6.1. Experimental setup

In both the assistance experiment and the motion measurement, the arm cuff of the robot was moved along a straight trajectory with PD control, following a trapezoidal acceleration and deceleration profile with an acceleration of a = 0.5 m/s² and a maximum velocity of v _max = 0.3 m/s. The total motion time was about 1.67 s. Muscle activity measurements and the robot’s motion were synchronized using a trigger switch (Biometrics Ltd, UK). The block diagram of the controller is shown in Figure 12. In the block diagram, ${\boldsymbol{x}}_{d}$ is the target trajectory of the end-effector, and $\boldsymbol{\theta }_{d}$ and $\boldsymbol{\theta }_{a}$ indicate the target angle and measured angle of each active joint, respectively. $\dot{{\boldsymbol{x}}}_{d}$ and $\dot{\boldsymbol{\theta }}_{d}$ are the corresponding velocity and angular velocity. ${\boldsymbol{V}}$ is the driving voltage. ${\boldsymbol{F}}_{\textit{assist}}$ is the assistive force. ${\boldsymbol{K}}_{p}$ and ${\boldsymbol{K}}_{d}$ are the proportional gain and derivative gain, respectively. ${\boldsymbol{s}}$ is the Laplace variable.

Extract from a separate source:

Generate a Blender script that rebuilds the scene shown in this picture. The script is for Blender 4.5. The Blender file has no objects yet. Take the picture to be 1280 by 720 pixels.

Figure 12. The block diagram of the PD controller.

In the condition without robot assistance, participants were instructed to move their arms along the same trajectory as in the robot-assisted condition, maintaining the same start and end positions. The motion was guided by a metronome, set at a beat interval of 60/72 s. The specific motion was performed over two beats, ensuring consistency with the robot-assistance condition.

6.2. Results of muscle activity

In the assistance experiment, the specified motion involved a straight-line movement from the position at (0.24, 0.32, 0) to (0.1, 0.37, 0.30) (m) in the coordinate shown in Figure 9a. This motion simulates the daily task of picking up an object from a table and holding it in a static position. Figure 9b shows an example of the experimental setup with robot assistance.

The EMG voltage V _EMG(t) at each moment was computed from the raw EMG data e(t) using the following formula, with a window length T = 300 ms:

(45) \begin{equation} V_{\textrm{EMG}}\left(t\right)=\sqrt{\frac{1}{T}\int _{-T/2}^{T/2}e^{2}\left(t+\tau \right)d\tau } \end{equation}

This process was performed for each of the five trials under the same conditions, and the average V _EMG(t) across the trials is shown in Figure 13. Moreover, the mean absolute value (MAV) of V _EMG(t) was calculated over the entire duration of 1.67 s, representing the overall muscle activity for each trial. An independent two-tailed t-test has been conducted to compare the difference in conditions with and without robot assistance. The results shown in Figure 14 indicate that the muscle activities of the infraspinatus, anterior deltoid, and biceps brachii were reduced in the robot-assistance condition, confirming the effectiveness of assistance. In particular, for all four subjects, the biceps brachii muscle activity was significantly decreased.

Figure 13. RMS from four subjects under the condition with and without robot assistance.

Figure 14. Comparison of EMG data from four subjects.

6.3. Results of measured end-effector displacement

The measured coordinates of the starting and endpoint for each motion are summarized in Table III.

The standard deviations of relative displacement along the x, y, and z axes (σ _x , σ _y , σ _z ) were computed, and a 3D repeatability radius was defined as:

(46) \begin{equation} R=\sqrt{{\sigma _{x}}^{2}+{\sigma _{y}}^{2}+{\sigma _{z}}^{2}} \end{equation}

Table IV presents the mean displacement, standard deviations, and repeatability results for the four motions.

The repeatability was 0.43 mm for circumferential motion, 0.66 mm for rising motion, 0.46 mm for reaching motion, and 0.40 mm for combined motion. These results indicate that WELiBot consistently reproduced similar motion displacements across repeated motion tasks, demonstrating stable and reliable actuation performance.